Prosegue per altre 36.240 battute su Extraordinaire 1 – Di musiche e vite fuori dal comune. Pubblicato per la prima volta su “Extra”, n.4, inverno 2001. Non se ne fosse andato il 27 ottobre 2013, settantunenne, Lou Reed compirebbe oggi settantanove anni.
Uno degli scritti più memorabili del Venerato Maestro. L’articolo (l’articolo? Il saggio!) sta alla storia del giornalismo musicale come l’oggetto dello stesso sta alla storia della musica rock. Well, I take my hat off to you, Eddy. For the umpteenth time!
Thank you very, very much.
trasuda amore. ricordo ancora un delirante viaggio massa napoli in auto con sister ray in loop che nemmeno kowalski
Il primissimo articolo da me letto sui Velvet Underground (una bella fortuna, sì), sul mio primo Mucchio Extra (la lista dei cento anni Sessanta contenuta in quel numero fu un testo sacro per me). Ricordo ancora il freddo che faceva mentre tornavo a casa la sera che mi decisi a comprarlo passando davanti l’edicola. Il giorno dopo andai da Elastic Rock a prendere il disco con la banana e poi vabbè… Grazie. Punto.

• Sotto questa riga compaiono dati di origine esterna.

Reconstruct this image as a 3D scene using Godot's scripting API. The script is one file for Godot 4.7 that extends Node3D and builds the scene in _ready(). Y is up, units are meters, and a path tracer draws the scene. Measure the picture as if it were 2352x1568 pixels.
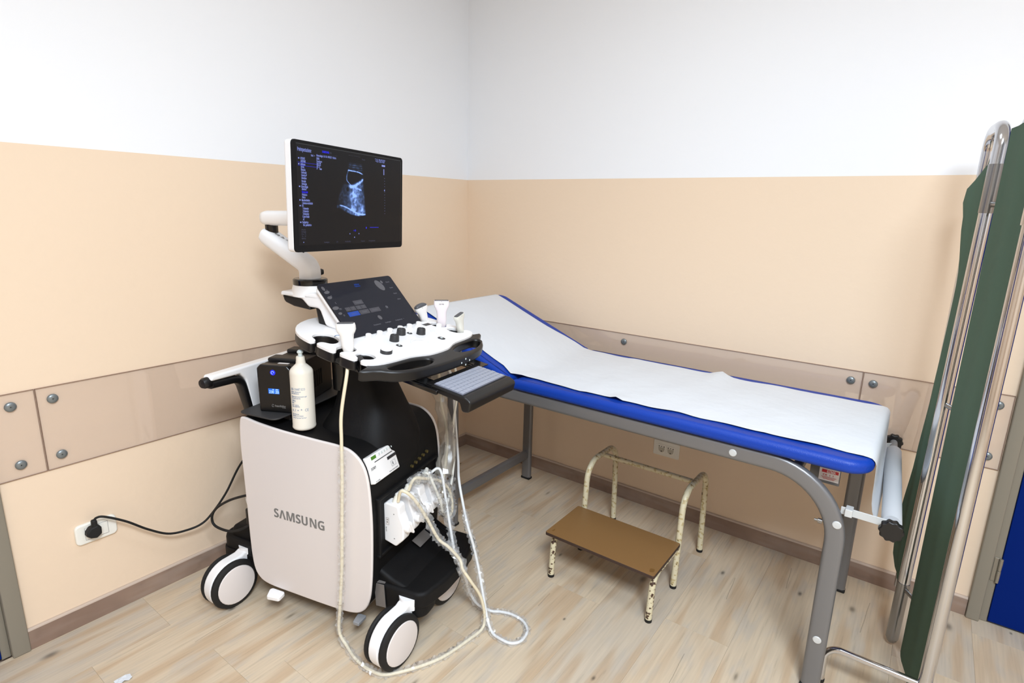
extends Node3D
# ultrasound examination room: corner of two walls, cart, couch, step stool, folding screen

var M := {}            # materials by name
var used := {}         # names already given at top level
var font_bold: SystemFont
var font_plain: SystemFont

# ---------------------------------------------------------------- mesh building
class Shape:
	var v := PackedVector3Array()
	var n := PackedVector3Array()
	var t := PackedVector2Array()
	func tri(a: Vector3, b: Vector3, c: Vector3, na: Vector3, nb: Vector3, nc: Vector3, ua := Vector2.ZERO, ub := Vector2.ZERO, uc := Vector2.ZERO) -> void:
		if (b - a).cross(c - a).dot(na + nb + nc) > 0.0:   # front faces run clockwise
			v.append_array([a, c, b]); n.append_array([na, nc, nb]); t.append_array([ua, uc, ub])
		else:
			v.append_array([a, b, c]); n.append_array([na, nb, nc]); t.append_array([ua, ub, uc])
	func add_arrays(arr: Array, xf: Transform3D) -> void:
		var av: PackedVector3Array = arr[Mesh.ARRAY_VERTEX]
		var an: PackedVector3Array = arr[Mesh.ARRAY_NORMAL]
		var at: PackedVector2Array = arr[Mesh.ARRAY_TEX_UV] if arr[Mesh.ARRAY_TEX_UV] != null else PackedVector2Array()
		var nb := xf.basis.inverse().transposed()
		var idx: PackedInt32Array = arr[Mesh.ARRAY_INDEX] if arr[Mesh.ARRAY_INDEX] != null else PackedInt32Array(range(av.size()))
		for i in idx:
			v.append(xf * av[i]); n.append((nb * an[i]).normalized())
			t.append(at[i] if at.size() > i else Vector2.ZERO)
	func add(o: Shape, xf := Transform3D.IDENTITY) -> void:
		var nb := xf.basis.inverse().transposed()
		for i in o.v.size():
			v.append(xf * o.v[i]); n.append((nb * o.n[i]).normalized()); t.append(o.t[i])
	func mesh() -> ArrayMesh:
		var arr := []
		arr.resize(Mesh.ARRAY_MAX)
		arr[Mesh.ARRAY_VERTEX] = v; arr[Mesh.ARRAY_NORMAL] = n; arr[Mesh.ARRAY_TEX_UV] = t
		var m := ArrayMesh.new()
		m.add_surface_from_arrays(Mesh.PRIMITIVE_TRIANGLES, arr)
		return m

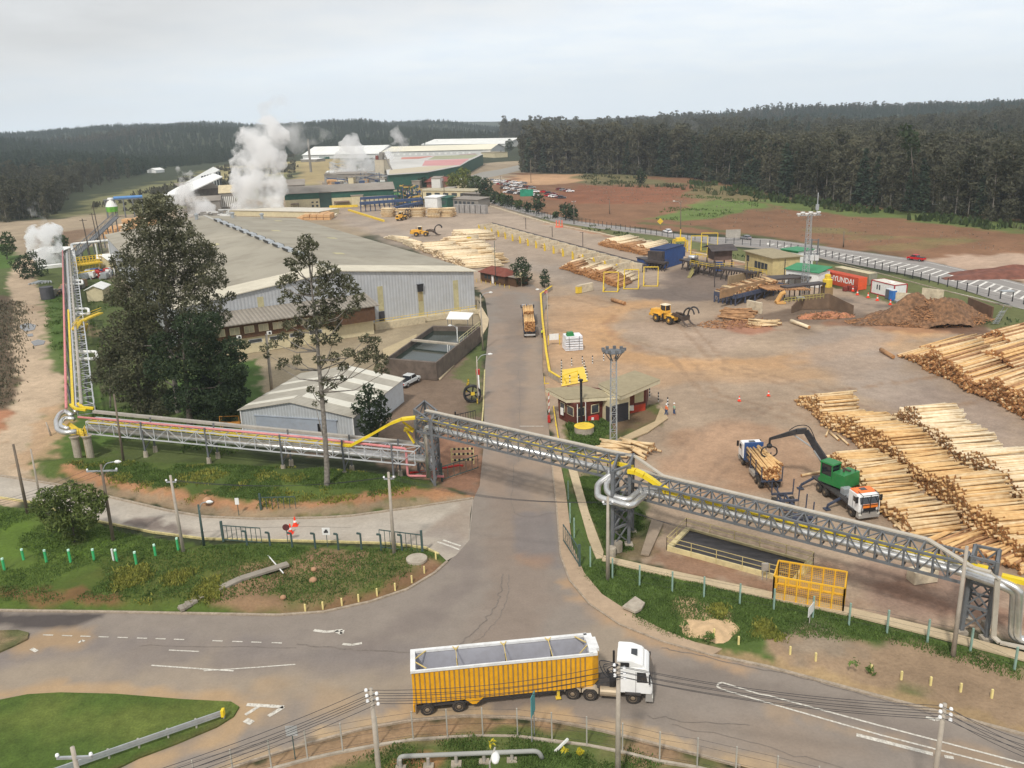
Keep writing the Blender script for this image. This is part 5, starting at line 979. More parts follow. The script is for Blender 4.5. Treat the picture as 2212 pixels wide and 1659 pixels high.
# ---- lattice towers
def tower(label,legs,h,mat=STEEL,w=.3,lv=4,hs=None):
 T=thing('pipe_tower',label,'tower',sum(legs,Vector())/len(legs));n=len(legs)
 for i,p in enumerate(legs):
  mb=MB();mb.beam(p,p+Vector((0,0,h)),w,w);mb.build('leg',mat,T,world=True)
  mb=MB();mb.box(p.x-.4,p.x+.4,p.y-.4,p.y+.4,-.3,.25);mb.build('foot',CONCG,T,world=True)
 mb=MB()
 for i in range(n):
  p,q=legs[i],legs[(i+1)%n]
  for k in range(lv):
   z0,z1_=.4+(h-.5)*k/lv,.4+(h-.5)*(k+1)/lv;a,b,c,dd=(Vector((t.x,t.y,z))for t,z in((p,z0),(q,z0),(q,z1_),(p,z1_)))
   mb.beam(a,c,w*.42);mb.beam(b,dd,w*.42);mb.beam(dd,c,w*.7)
 mb.build('bracing',mat,T,world=True);return T
t1=[A(905,1026),A(940,1056),A(951,1028),A(926,1004)]
tower('grey lattice tower carrying the high pipe bridge left of the driveway',t1,8.7)
mb=MB();mb.beam(A(898,900,8.2)+Vector((0,0,.6)),A(928,912,8.6)+Vector((0,0,.1)),.2);
f0,f1=A(928,938,6.9),A(1318,1032,6.9)
T,d2,n2=bridge('grey high lattice pipe bridge spanning the driveway',f0,f1,8.6,2.0,17,STEEL,.13)
def L2(s,off,z):p=f0+d2*s+n2*off;return Vector((p.x,p.y,z))
L2n=(f1-f0).length
mb=MB();mb.beam(L2(-2,0,8.55),L2(0,0,8.7),.2);mb.beam(L2(-2,2,8.6),L2(0,2,8.7),.2);mb.beam(L2(-2,0,8.55),L2(-2,2,8.6),.2);mb.beam(L2(-2,0,6.9),L2(0,0,6.9),.2);mb.beam(L2(-2,2,6.9),L2(0,2,6.9),.2);mb.build('end_frame',STEEL,T,world=True)
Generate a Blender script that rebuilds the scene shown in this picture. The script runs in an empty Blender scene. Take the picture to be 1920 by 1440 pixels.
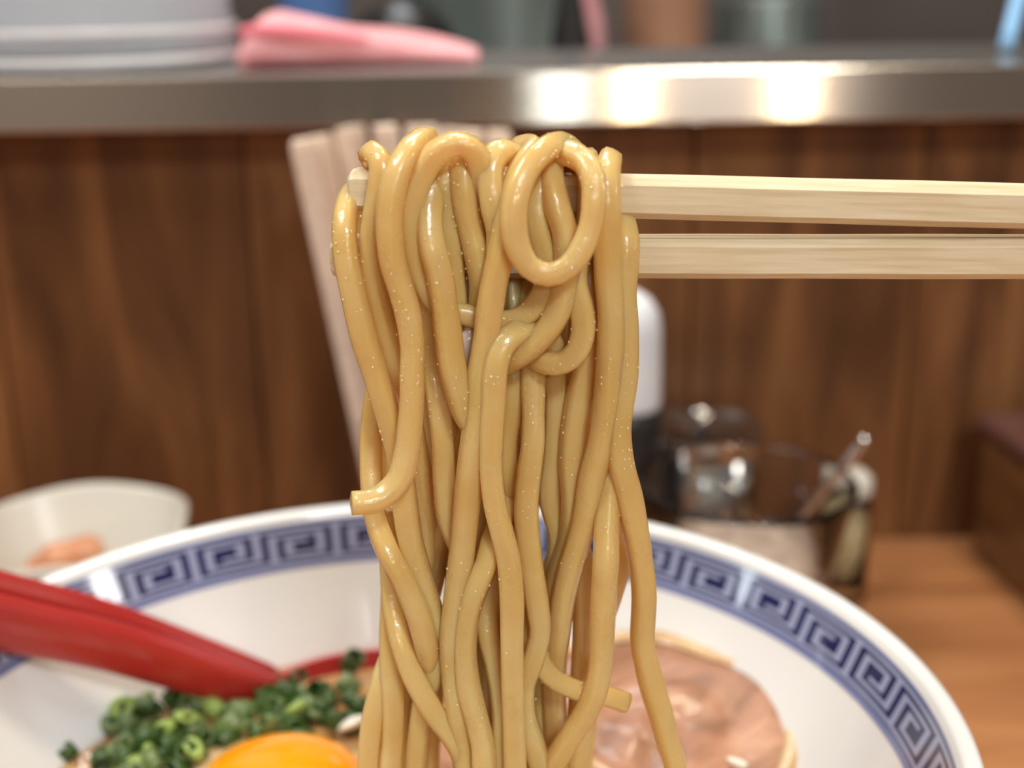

Sul Mucchio hanno scritto in tanti, ma nessuno, a mio sindacabile e acerbo giudizio, ha mai raggiunto il livello di Eddy Cilìa e del Carlo Bordone più ispirato. Questa retrospettiva sui Velvet Underground è da scuola di giornalismo. E il fatto che il suo autore non sia una colonna portante consolidata di qualche giornalone grida vendetta.
Mah… Se scrivessi per un giornalone in questo momento quasi certamente mi toccherebbe commentare Sanremo. Anche no.
Probabile, ma il mio era un discorso generale sulla fantomatica meritocrazia, convitato di pietra di ogni discorso pubblico in Italia, giornalismo incluso. Poi, vabbè, Sanremo chiude ogni discussione. Chettedevodì?